ゴーン・ベイビー・ゴーンの誤宗黒鳥のレビュー・感想・評価

ゴーン・ベイビー・ゴーン(2007年製作の映画)
3.2
「マンチェスターバイザシー」に続いて、またケイシー・アフレック目当てで鑑賞。

何と言うか、自分の行動の結果を悲し気に背負い続ける人物がピッタリなケイシーらしさがいかんなく発揮されていたと思った。そんな彼が社会派な作品で釈然としない終わり方をさせる作品の主役になるのは兄貴のベンが製作でも適当な選択だったのだろうと納得できる。

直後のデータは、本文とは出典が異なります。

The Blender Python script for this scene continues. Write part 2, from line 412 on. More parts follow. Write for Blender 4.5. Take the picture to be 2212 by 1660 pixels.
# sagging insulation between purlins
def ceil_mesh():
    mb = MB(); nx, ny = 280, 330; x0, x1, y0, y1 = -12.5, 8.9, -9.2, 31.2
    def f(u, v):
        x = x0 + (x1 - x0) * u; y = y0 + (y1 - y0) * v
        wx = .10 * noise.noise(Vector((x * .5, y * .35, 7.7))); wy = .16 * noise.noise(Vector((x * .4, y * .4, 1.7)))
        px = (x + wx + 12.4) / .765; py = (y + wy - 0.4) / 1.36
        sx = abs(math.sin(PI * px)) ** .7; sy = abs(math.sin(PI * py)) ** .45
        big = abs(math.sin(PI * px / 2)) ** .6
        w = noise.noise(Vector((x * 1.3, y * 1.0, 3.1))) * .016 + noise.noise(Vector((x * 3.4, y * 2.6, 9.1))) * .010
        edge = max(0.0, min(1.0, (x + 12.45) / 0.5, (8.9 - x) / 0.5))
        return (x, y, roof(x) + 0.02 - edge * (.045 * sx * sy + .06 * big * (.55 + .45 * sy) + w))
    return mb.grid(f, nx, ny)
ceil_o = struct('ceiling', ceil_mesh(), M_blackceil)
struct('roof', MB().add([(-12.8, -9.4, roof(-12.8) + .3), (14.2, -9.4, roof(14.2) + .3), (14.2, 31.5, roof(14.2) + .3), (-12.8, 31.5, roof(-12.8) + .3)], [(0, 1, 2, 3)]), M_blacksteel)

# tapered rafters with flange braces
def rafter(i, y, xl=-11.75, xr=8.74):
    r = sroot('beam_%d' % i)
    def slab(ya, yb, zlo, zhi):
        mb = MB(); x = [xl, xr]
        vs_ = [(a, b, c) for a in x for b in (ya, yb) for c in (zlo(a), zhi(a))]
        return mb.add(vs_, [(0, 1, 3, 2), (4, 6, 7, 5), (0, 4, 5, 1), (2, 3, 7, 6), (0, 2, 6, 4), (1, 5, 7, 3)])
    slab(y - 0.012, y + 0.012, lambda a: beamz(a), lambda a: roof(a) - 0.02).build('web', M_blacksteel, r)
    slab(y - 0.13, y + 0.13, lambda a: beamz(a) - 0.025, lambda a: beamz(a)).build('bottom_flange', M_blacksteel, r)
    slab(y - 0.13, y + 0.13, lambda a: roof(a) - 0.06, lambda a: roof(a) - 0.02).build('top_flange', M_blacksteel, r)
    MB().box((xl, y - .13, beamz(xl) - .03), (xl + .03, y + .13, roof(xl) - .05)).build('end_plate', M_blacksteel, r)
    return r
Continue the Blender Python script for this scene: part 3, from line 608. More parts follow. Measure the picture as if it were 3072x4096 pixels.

「タフさと純粋さをあわせ持っている」と製作陣に言われてるように本作はいつも以上に強気な姿が目立つが、やはりアクションスターのような威圧感や強さは感じられず、等身大の人間の姿があった。

物語の方は大きく3つの事件が2時間に詰め込まれていて単純に密度が高く、消えた少女の行方とその理由がだんだんと分かっていき、最後に大きな選択を迫られる筋書きで飽きさせなかった。エキストラや脇役にはアフレック兄弟の地元であるボストンの住人達を多数起用しているのでいい意味で小汚い、役者ではない人々の姿がより現地の雰囲気を作り出していた(演技もうまい)。ただ、生活感や地理感覚があまり重視されていない気はしたのでそこは残念。相棒の人も、正直言って飛び込むところ以外に見せ場がなかった感じなのでいなくても「愛しき者は全て去り行く」という原題を演出する以外にあまり物語に支障が感じられなかったのも残念。もう少し活躍が見たかった。